Weis got two more seasons after that three-win year, ultimately getting canned after back-to-back six-loss seasons. At bare minimum, Kelly will need to get the Irish to seven or so wins for Swarbrick to justify bringing him back for an eighth season in South Bend.

TODD GRAHAM, ARIZONA STATE
2016 RECORD: 5-7 overall, 2-7 in Pac-12
OVERALL RECORD AT SCHOOL: 39-26, 25-20
Like Sumlin, Graham was on the receiving end of an offseason message from his boss regarding his standing with the university.

In June, Arizona State athletic director Ray Anderson revealed that he would not be extending Graham’s contract out another season. Every year that Graham had been at ASU previously, he’s received a one-year contract extension that kept him with five years left on his contract.

In his first three seasons with the Sun Devils, Graham guided ASU to a combined record of 28-12, a total that included a pair of bowl wins as well as a Pac-12 South title in 2013. The 10 wins in 2013 and 2014 was the first time the program had done that in back-to-back seasons since a four-year stretch from 1970-73.

However, a 6-7 2015 season gave way to a 5-7 2016 mark that led to talk of Graham possibly entering the 2017 season on the hot seat. With the decision to eschew the annual contract extension, feel free to remove the word “possibly” from the previous sentence.

GUS MALZAHN, AUBURN
2016 RECORD: 8-5 overall, 5-3 in SEC
OVERALL RECORD AT SCHOOL: 35-18, 18-14
I very nearly went with another SEC coach, Tennessee’s Butch Jones, before deciding to include the second alum from the 2016 Coaching Hot Seat list.

A loss in the national championship game in Malzahn’s first season in 2013 raised the bar, perhaps too high given the fact that AU’s hated in-state rival, Alabama, has qualified for the first three editions of the College Football Playoff in running roughshod over and through the conference. There are also three-straight double-digit losses to the Crimson Tide machine in the Iron Bowl for the Tigers.

Meanwhile, during Nick Saban‘s continued run of dominance, Malzahn has watched as his Tigers have plateaued in the neighborhood of seven or eight wins the past three seasons. That’s not exactly slumming it, but it’s far from the uber-rich estate on which the Crimson Tide currently resides.

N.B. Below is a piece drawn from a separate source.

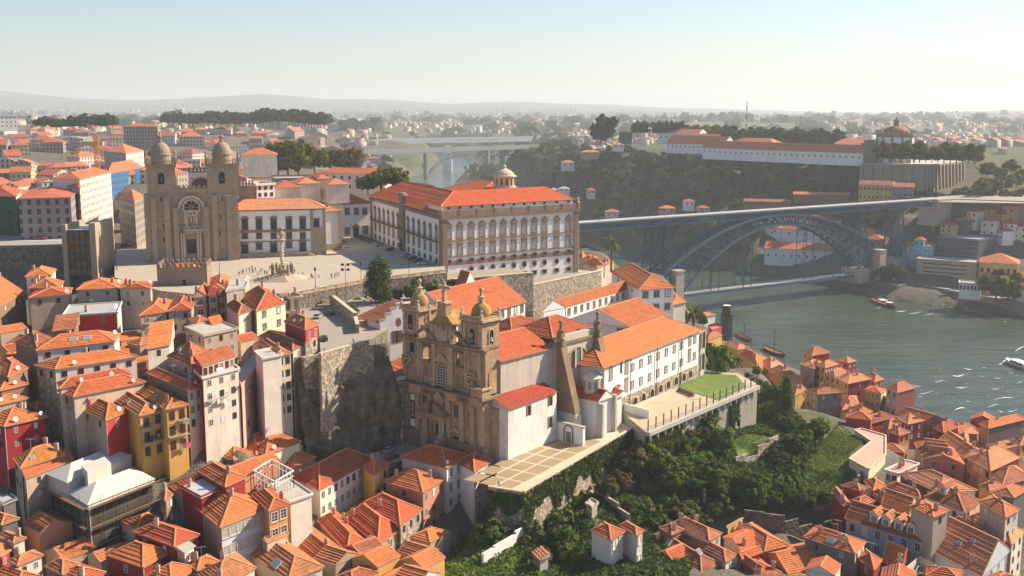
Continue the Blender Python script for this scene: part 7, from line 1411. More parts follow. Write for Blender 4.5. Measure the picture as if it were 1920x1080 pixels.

Right or wrong, Malzahn’s fate is likely very much intertwined with Alabama -- and whether or not the perception is that he has, or even can, close the gap with the college football monolith that shows absolutely no signs of slowing down. At all.

DOC HOLLIDAY, MARSHALL
2016 RECORD: 3-9 overall, 2-6 in Conference USA
OVERALL RECORD AT SCHOOL: 53-37, 35-21
West Virginia’s new governor, Democrat-turned-Republican Jim Justice, has reportedly spent at least a portion of his first term in office attempting to oust Holliday and replace him with Justice’s buddy Bobby Pruett. When the sitting governor, an alum of the university no less, is pushing to have you removed, you’re automatically placed on the hot seat, right?

The 2016 season did no favors for the coach entering his eighth season in Huntington as the Thundering Herd went 3-9. It was easily the worst season of Holliday’s tenure -- they went 5-7 in both 2010, his first season, and 2012 -- and the program’s worst since hitting the same mark in 2007.

The three years prior to 2016, however, saw the Herd win 10 or more games in back-to-back-to-back seasons. In 2014, they tied a school record with 13 wins, and won their first-ever Conference USA championship and first conference title overall since claiming the MAC in 2002.

So, was last season just a fluke? Whether it was or the portending of a continuing downward spiral will likely determine whether Holliday survives. Well, that and the state’s governor’s whims.